◆ Exercise:
Give nothing except the number of lines containing the word "from".

◆ Data section:

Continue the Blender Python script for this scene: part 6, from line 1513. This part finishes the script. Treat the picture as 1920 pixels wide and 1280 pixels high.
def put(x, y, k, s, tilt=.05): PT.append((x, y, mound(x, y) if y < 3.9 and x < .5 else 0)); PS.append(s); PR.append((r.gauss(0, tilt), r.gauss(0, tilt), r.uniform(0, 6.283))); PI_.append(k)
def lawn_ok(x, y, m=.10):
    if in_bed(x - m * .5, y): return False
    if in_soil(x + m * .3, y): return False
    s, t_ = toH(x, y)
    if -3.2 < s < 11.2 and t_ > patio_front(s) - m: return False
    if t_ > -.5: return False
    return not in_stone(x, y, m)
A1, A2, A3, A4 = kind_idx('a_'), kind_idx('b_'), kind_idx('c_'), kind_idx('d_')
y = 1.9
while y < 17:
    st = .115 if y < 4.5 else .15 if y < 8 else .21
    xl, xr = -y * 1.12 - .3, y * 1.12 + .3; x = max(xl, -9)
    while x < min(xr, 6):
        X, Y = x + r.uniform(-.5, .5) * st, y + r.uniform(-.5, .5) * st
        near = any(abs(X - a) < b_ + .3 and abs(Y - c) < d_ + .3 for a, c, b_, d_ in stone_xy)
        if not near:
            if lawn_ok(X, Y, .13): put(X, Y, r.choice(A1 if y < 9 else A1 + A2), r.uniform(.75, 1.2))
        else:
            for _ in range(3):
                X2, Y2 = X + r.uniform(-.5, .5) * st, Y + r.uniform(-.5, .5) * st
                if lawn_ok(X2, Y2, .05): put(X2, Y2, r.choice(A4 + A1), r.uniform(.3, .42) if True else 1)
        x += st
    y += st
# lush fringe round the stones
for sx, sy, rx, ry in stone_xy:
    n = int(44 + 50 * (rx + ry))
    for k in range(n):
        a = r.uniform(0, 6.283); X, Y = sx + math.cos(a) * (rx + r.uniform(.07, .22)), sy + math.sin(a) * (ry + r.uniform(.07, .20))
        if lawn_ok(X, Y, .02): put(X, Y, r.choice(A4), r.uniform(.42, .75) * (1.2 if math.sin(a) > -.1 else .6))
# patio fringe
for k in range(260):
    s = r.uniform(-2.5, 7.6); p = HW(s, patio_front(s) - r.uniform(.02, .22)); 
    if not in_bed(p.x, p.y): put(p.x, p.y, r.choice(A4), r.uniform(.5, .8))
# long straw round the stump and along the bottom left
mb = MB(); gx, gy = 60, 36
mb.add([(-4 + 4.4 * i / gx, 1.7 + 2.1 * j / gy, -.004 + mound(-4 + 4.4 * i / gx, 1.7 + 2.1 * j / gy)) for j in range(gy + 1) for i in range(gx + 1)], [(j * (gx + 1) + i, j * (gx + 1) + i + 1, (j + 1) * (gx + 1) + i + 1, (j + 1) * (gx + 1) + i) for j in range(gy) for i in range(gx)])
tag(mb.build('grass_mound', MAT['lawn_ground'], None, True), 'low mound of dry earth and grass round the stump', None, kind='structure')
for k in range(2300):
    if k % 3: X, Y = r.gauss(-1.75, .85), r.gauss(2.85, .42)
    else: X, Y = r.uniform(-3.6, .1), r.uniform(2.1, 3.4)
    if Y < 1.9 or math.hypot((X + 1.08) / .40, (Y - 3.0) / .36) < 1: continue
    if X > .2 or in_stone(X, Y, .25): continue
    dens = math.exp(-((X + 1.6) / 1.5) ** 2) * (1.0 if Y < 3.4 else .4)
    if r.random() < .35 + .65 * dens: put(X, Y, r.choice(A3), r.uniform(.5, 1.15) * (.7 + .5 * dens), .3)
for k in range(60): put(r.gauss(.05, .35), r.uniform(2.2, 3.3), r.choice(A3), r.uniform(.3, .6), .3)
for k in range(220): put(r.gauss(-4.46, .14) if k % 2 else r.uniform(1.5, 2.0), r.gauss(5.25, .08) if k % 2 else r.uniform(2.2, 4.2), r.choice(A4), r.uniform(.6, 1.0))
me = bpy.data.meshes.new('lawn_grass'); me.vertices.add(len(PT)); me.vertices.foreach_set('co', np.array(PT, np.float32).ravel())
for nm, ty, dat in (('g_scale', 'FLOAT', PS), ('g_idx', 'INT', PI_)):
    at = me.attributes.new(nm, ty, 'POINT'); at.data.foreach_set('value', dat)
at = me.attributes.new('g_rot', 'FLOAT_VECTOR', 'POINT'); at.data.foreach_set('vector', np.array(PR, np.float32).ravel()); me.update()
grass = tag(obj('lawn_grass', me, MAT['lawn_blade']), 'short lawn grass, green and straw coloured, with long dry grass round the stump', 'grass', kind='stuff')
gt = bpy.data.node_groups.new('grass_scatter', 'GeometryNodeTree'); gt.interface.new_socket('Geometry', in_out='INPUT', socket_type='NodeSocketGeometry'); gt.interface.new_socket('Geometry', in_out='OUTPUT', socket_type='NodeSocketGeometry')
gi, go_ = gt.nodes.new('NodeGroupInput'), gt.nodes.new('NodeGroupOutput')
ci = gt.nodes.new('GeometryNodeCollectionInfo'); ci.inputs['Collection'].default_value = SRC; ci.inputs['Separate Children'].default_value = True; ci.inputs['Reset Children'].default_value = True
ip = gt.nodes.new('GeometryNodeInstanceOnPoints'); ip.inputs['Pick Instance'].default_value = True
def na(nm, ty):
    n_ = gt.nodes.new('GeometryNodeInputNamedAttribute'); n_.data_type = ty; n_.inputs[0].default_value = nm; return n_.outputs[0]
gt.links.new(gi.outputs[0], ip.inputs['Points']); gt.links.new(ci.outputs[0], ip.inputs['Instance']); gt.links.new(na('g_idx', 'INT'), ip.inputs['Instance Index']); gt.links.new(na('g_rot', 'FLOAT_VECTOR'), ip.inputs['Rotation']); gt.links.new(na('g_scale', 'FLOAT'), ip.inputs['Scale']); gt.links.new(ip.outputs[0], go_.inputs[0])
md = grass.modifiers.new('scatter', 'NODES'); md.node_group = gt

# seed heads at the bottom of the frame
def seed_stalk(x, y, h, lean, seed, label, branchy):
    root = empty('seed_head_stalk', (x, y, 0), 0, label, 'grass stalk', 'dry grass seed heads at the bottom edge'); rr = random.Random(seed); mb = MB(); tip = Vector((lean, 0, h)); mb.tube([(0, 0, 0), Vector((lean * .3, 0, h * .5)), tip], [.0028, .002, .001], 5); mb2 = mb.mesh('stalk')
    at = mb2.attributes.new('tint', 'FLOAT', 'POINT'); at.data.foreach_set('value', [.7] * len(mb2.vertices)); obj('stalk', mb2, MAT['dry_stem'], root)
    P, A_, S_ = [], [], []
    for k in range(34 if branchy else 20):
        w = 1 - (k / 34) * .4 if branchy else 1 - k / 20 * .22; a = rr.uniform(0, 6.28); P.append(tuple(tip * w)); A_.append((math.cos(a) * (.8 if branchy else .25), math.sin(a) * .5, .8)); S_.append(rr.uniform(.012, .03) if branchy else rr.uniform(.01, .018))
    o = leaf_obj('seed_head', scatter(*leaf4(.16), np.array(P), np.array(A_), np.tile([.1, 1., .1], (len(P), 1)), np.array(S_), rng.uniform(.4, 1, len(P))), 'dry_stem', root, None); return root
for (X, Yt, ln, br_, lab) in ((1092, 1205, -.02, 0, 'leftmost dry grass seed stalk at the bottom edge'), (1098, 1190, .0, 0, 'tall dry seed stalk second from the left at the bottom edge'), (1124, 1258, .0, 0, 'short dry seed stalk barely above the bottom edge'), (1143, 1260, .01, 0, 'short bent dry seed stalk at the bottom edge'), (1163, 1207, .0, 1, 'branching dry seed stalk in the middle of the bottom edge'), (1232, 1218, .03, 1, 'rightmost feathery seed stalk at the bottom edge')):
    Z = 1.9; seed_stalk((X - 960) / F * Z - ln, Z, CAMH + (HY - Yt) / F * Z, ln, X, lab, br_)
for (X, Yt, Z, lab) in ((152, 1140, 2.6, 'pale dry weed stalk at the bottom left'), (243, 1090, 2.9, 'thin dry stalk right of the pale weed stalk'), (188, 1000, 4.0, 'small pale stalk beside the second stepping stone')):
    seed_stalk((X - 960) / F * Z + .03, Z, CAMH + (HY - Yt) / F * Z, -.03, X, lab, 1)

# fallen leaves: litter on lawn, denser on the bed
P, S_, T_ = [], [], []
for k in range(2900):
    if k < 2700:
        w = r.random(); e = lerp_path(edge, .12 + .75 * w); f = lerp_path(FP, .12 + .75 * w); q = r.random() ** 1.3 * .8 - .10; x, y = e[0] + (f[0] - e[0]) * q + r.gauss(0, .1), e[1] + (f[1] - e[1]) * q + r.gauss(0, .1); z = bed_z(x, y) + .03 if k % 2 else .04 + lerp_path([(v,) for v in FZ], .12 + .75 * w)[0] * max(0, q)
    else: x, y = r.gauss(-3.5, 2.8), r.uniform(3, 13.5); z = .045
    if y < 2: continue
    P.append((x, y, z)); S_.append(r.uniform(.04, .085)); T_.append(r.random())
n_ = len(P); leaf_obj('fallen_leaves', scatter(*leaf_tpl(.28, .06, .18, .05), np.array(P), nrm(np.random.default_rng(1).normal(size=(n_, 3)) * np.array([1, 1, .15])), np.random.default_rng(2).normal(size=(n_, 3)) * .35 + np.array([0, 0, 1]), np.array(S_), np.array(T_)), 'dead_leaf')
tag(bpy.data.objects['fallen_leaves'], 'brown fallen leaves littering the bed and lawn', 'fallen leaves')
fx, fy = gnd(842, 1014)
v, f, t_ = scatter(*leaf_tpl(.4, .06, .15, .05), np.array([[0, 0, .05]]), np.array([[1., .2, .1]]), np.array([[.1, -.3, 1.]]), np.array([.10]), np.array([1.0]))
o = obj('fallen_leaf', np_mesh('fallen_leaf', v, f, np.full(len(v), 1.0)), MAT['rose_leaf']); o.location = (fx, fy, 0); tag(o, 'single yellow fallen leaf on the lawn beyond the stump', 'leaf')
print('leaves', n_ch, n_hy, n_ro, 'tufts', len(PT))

◆ Finished exercise:
2